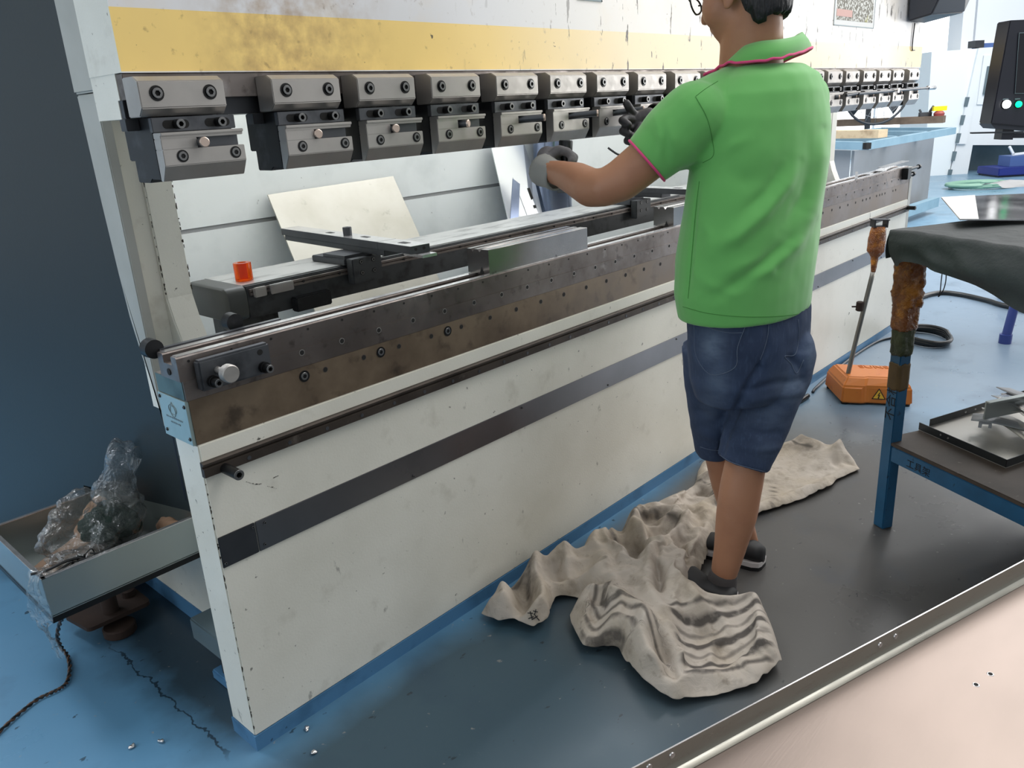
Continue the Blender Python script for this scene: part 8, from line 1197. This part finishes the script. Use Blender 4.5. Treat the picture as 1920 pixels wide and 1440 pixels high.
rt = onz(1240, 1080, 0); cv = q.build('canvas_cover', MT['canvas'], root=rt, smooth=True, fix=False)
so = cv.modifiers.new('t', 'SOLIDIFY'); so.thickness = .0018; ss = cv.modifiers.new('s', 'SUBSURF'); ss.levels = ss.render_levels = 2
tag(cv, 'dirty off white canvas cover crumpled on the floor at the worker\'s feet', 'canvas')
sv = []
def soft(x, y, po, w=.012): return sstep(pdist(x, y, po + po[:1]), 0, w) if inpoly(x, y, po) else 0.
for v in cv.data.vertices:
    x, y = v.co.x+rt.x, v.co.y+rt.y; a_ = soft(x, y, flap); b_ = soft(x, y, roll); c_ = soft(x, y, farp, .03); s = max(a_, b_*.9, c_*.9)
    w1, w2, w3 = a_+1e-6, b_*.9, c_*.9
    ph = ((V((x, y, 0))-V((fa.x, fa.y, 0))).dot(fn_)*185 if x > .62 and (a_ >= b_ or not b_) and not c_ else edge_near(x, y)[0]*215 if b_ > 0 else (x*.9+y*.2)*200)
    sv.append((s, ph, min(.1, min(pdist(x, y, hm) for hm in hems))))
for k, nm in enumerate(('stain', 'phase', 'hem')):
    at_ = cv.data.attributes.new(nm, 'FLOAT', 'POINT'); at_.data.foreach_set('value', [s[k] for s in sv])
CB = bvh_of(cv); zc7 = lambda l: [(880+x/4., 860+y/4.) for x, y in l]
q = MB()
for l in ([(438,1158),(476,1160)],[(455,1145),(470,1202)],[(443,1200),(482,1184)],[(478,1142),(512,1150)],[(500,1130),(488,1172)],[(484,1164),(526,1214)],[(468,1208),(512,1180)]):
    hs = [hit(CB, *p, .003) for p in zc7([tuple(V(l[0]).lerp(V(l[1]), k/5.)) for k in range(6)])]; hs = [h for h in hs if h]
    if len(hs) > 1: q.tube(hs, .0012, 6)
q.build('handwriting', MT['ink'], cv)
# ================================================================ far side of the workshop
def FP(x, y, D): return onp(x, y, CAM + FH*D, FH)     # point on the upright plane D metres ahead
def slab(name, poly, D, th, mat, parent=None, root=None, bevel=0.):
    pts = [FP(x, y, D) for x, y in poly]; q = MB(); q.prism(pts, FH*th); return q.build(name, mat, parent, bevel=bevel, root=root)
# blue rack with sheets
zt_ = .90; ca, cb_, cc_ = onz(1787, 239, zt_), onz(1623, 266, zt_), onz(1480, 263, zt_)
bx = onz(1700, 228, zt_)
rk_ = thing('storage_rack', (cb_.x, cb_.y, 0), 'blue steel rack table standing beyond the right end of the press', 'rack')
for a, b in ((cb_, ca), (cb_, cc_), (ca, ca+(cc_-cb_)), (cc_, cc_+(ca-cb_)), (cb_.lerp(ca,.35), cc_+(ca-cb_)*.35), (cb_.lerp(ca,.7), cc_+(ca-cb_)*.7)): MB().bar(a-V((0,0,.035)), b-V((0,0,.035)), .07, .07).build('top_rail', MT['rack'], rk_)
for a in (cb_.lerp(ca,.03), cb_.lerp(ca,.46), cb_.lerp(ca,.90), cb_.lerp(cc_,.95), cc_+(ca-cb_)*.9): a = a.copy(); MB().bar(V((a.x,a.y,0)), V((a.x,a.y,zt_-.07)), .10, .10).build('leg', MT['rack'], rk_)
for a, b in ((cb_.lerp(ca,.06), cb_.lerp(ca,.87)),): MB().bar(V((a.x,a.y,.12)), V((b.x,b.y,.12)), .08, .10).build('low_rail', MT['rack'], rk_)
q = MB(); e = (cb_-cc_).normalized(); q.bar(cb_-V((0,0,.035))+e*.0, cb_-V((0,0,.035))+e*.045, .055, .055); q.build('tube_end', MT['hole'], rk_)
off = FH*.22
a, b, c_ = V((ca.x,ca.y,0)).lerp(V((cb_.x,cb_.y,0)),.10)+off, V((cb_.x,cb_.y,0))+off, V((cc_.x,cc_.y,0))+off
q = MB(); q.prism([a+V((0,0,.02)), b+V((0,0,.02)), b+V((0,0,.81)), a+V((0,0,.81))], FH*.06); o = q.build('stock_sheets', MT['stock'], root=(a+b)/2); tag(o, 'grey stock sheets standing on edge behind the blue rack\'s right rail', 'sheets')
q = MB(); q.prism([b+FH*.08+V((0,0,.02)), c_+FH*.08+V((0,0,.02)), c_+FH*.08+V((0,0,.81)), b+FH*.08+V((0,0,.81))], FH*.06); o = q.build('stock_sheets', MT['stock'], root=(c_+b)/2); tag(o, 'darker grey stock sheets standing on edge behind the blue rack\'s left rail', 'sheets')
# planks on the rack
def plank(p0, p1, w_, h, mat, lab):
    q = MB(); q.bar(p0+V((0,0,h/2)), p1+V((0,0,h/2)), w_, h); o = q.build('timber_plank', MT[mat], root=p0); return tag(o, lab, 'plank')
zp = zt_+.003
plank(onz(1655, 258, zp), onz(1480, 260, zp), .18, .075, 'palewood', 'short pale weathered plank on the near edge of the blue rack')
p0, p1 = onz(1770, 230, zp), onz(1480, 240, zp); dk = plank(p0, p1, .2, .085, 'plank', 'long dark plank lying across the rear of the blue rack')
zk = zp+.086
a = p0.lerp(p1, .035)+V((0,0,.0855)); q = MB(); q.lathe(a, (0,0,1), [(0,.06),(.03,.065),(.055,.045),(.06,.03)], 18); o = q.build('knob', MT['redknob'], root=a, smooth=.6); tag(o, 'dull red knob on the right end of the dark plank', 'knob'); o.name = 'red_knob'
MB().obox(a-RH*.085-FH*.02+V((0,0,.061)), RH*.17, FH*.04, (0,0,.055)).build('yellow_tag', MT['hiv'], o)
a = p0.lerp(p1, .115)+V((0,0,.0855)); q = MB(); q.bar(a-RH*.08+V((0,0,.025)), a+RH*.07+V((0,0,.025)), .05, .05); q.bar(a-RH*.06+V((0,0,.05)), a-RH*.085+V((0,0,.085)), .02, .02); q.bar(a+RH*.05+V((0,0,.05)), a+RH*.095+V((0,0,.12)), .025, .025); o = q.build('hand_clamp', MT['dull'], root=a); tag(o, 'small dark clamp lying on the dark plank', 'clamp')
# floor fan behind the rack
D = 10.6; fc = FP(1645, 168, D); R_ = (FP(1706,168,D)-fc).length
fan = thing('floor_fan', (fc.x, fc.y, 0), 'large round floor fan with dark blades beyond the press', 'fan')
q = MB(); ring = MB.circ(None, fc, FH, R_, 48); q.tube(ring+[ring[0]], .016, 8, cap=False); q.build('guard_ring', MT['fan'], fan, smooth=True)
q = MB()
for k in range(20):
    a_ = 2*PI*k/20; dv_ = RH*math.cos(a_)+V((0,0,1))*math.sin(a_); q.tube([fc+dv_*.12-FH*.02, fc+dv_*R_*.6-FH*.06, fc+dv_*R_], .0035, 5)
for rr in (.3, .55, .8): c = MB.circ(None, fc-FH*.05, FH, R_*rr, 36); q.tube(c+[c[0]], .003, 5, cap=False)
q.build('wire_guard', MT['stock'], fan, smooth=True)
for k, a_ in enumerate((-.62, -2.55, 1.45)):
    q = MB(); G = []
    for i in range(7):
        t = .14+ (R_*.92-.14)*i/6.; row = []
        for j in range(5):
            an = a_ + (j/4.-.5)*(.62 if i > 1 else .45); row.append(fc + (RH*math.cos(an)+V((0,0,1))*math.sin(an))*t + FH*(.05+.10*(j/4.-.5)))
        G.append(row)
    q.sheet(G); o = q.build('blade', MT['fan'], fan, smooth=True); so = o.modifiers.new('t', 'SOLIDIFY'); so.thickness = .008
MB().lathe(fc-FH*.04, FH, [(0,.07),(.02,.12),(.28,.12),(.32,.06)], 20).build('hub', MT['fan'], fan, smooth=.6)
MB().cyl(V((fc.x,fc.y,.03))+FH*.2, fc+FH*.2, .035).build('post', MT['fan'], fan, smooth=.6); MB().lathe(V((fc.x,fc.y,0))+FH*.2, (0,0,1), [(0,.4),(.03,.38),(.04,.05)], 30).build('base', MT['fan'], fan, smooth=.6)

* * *

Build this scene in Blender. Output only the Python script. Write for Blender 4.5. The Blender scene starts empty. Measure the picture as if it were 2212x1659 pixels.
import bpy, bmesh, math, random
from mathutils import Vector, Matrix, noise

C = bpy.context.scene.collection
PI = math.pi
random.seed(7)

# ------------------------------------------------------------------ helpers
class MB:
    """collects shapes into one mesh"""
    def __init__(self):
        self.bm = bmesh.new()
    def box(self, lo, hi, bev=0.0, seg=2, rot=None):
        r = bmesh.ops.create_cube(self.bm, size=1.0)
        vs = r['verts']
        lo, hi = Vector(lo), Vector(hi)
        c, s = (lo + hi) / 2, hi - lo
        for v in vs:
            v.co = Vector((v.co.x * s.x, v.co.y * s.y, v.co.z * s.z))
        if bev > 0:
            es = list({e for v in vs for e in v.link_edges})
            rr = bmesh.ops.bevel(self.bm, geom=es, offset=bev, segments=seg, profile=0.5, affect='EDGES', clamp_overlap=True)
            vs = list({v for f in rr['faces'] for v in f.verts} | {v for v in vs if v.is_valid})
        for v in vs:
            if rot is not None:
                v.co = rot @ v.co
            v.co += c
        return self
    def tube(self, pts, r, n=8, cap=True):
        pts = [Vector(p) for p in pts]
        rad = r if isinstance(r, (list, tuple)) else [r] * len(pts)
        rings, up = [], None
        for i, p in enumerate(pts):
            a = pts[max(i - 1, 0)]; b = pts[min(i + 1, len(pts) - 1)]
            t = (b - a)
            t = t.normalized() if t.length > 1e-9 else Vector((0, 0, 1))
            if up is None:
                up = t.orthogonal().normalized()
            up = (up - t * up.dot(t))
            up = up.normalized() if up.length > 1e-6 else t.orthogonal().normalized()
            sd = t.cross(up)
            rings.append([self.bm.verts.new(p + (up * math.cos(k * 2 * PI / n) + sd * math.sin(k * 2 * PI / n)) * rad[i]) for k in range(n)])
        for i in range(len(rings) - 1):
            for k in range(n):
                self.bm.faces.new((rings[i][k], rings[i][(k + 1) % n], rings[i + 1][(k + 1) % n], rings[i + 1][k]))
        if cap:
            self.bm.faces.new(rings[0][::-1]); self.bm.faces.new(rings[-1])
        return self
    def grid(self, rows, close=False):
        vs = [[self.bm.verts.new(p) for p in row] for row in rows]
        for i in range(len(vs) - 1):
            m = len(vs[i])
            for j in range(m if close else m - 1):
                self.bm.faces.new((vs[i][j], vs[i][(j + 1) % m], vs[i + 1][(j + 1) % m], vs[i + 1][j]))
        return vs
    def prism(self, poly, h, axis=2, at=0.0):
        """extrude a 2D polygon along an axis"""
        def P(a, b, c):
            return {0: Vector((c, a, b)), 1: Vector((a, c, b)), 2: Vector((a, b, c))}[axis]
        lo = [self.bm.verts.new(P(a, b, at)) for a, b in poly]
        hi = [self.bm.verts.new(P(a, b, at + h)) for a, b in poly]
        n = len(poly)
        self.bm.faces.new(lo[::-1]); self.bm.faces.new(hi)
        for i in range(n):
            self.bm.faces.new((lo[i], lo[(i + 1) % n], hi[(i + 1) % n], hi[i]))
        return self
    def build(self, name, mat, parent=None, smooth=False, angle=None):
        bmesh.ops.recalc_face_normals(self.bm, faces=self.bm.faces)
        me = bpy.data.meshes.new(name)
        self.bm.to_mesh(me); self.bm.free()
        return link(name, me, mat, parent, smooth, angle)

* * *

◆ Aim of the task ◆
Extract, word for word, every line beginning with the one that holds "Build this scene" and concluding with the one that holds "from mathutils import Vector, Matrix, noise". Include both of those lines.

◆ Result below ◆
Build this scene in Blender. Output only the Python script. Write for Blender 4.5. The Blender scene starts empty. Measure the picture as if it were 2212x1659 pixels.
import bpy, bmesh, math, random
from mathutils import Vector, Matrix, noise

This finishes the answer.